Emotional Eating: Decision Fatigue 2

Video

Personal rules can reduce the number of decisions you must make each day, which reduces decision fatigue, which helps you stay on track.  Start with identifying what creates a stumbling block for you.   We talked about some last week, and I’ve drawn a few more from your comments.

Soda and Other Less Helpful Foods:  We all have our go-to comfort foods or things we’ve just made a habit.  Letting go of them altogether can be very challenging.  I wanted to get away from aspartame, and having been a Diet Coke fiend for much of my adult life, I knew it would take some effort. 

My rule:  Limit access.  For me, that means I only have soda on airplanes.  The idea is to find a situation that isn’t a weekly occurrence but more than 4 times a year that will allow you to have a taste now and again but not so much that it kicks up your cravings for it.  Find your balance.

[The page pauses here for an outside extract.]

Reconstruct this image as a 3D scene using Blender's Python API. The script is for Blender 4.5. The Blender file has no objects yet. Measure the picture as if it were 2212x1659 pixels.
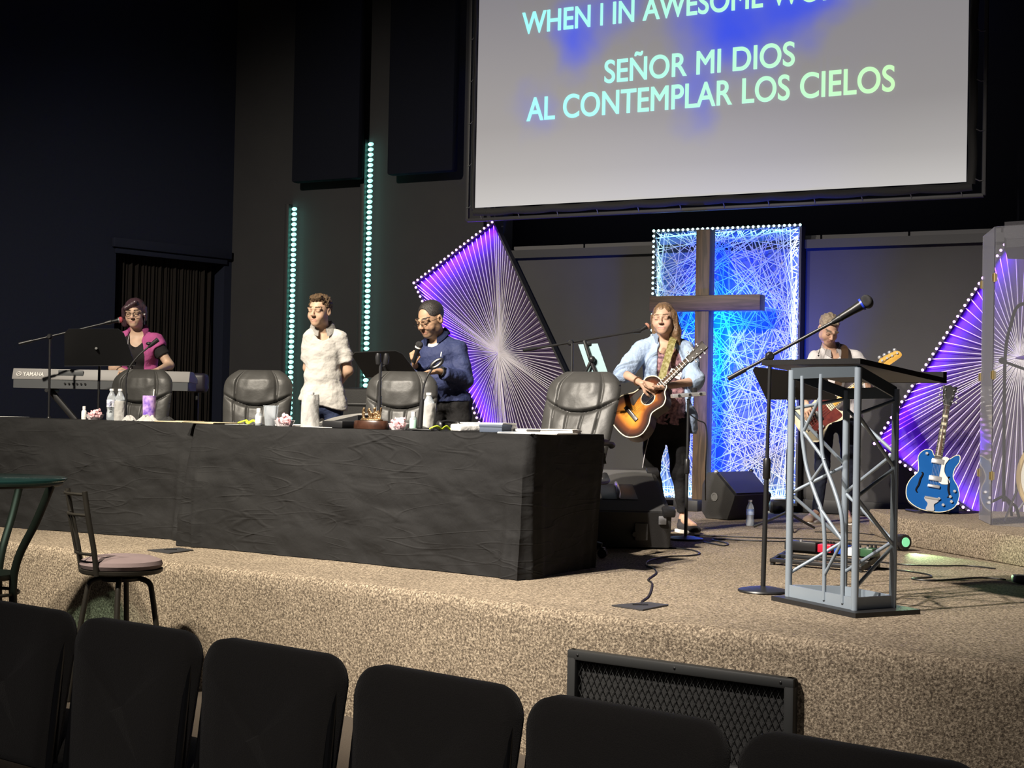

Vacation/Holidays:  It’s a vacation or a holiday, so we tend to relax all our rules.   Make a plan before you leave.  Either choose to stick to your lifestyle change or plan for how you’ll recover when you return.  Either works, but it’s always harder to get back on track, so have a plan for that.

My rule:  As far as I can control it, I stick to my plan but make allowances for a meal or two if they are distinctly local fare or celebratory. 

It’s an Hour until Next Meal – and I’m Starving:  Sometimes your previous meal didn’t quite do it for you.  Now you are stuck between meals, and you don’t want to blow the day, but you’re starving!

My rule:  This one has two parts.  First, distract yourself, have a large glass of water, OR before you go near the kitchen, vending machine, or store, decide what would be your best option.  Then only choose that.  No counter or cupboard surfing.  Make the choice and stick with it.  When we’re hungry, we can be really vulnerable, and we can be easily swayed by whatever is available first.  Choose before you go.

Second:  Evaluate that previous meal.   What went wrong?  What can you do next time to make it work for you?

While you’re evaluating, evaluate where your likely stumbling blocks are – what throws you off or goes wrong in your day?  What’s your go-to choice in a sticky situation?  Think through your options and make it your rule.  When you make a plan for managing the challenges, you are making a plan for your long-term success.